What the task asks: Extract the first line through the line containing "CR = cam.rotation_euler.to_matrix()" from the listing below, exactly as written.

──────── Material provided ────────

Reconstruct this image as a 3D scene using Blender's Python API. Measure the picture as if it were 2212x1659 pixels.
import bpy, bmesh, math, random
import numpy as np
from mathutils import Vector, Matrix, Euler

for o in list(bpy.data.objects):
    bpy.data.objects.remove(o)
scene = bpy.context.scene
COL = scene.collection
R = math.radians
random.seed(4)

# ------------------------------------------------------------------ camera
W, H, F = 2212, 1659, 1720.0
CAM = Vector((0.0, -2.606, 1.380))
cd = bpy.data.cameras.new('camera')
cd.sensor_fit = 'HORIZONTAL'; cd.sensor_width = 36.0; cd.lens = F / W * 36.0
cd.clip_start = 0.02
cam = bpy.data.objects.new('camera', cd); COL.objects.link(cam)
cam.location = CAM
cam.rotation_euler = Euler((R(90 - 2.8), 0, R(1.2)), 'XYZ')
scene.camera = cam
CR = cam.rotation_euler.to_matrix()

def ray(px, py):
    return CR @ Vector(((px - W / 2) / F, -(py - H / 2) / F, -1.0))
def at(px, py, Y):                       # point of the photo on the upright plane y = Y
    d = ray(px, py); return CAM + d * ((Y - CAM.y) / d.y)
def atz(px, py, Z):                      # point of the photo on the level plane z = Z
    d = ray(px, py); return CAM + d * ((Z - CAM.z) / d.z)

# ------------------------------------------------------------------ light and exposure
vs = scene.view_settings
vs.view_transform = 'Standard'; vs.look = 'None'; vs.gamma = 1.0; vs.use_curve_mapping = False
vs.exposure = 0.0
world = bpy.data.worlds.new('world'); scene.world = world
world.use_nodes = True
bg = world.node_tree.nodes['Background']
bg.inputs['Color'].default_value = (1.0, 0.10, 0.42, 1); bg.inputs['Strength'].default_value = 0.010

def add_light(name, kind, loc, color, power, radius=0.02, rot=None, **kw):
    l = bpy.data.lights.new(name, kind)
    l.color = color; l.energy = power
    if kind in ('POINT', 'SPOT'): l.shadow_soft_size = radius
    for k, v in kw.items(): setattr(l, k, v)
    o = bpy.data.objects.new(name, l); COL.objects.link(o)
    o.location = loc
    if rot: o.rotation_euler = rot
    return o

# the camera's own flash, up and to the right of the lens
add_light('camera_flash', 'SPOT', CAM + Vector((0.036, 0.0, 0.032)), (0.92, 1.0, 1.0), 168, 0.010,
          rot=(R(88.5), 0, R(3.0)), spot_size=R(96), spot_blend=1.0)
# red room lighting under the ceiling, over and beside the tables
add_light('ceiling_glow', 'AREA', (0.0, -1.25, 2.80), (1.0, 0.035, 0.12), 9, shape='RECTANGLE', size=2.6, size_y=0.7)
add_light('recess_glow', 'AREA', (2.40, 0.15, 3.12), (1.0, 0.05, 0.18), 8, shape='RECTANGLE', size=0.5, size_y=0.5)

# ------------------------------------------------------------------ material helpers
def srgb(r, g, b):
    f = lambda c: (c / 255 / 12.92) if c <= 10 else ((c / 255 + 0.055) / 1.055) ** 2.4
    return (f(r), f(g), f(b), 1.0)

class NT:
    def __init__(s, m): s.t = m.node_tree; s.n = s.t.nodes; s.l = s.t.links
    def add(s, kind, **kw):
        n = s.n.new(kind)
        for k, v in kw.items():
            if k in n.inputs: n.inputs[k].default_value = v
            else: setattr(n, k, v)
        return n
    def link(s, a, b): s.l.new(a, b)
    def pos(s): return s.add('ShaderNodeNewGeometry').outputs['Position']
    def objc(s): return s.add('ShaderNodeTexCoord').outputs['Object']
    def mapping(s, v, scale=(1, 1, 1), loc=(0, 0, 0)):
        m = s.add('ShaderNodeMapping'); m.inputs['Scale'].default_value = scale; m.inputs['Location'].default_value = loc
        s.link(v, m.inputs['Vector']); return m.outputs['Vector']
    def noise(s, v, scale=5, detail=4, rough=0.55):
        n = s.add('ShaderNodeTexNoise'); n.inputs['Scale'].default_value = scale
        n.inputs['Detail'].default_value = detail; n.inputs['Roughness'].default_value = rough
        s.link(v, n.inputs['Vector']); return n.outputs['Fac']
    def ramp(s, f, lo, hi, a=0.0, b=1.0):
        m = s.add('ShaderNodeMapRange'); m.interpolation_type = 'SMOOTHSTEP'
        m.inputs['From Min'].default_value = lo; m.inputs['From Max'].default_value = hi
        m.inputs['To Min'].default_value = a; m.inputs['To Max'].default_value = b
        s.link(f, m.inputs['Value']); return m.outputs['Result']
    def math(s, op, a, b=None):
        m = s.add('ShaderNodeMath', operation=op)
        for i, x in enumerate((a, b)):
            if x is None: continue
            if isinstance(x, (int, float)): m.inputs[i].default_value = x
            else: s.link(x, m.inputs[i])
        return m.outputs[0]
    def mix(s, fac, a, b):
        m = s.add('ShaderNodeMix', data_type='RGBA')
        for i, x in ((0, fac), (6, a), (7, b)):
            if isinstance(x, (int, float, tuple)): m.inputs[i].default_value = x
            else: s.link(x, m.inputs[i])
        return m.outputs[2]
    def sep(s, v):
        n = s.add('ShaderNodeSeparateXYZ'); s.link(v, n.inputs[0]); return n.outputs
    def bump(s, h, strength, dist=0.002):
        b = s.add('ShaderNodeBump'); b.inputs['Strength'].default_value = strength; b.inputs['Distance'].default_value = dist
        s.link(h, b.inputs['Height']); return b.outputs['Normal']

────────

Result of this task:
Reconstruct this image as a 3D scene using Blender's Python API. Measure the picture as if it were 2212x1659 pixels.
import bpy, bmesh, math, random
import numpy as np
from mathutils import Vector, Matrix, Euler

for o in list(bpy.data.objects):
    bpy.data.objects.remove(o)
scene = bpy.context.scene
COL = scene.collection
R = math.radians
random.seed(4)

# ------------------------------------------------------------------ camera
W, H, F = 2212, 1659, 1720.0
CAM = Vector((0.0, -2.606, 1.380))
cd = bpy.data.cameras.new('camera')
cd.sensor_fit = 'HORIZONTAL'; cd.sensor_width = 36.0; cd.lens = F / W * 36.0
cd.clip_start = 0.02
cam = bpy.data.objects.new('camera', cd); COL.objects.link(cam)
cam.location = CAM
cam.rotation_euler = Euler((R(90 - 2.8), 0, R(1.2)), 'XYZ')
scene.camera = cam
CR = cam.rotation_euler.to_matrix()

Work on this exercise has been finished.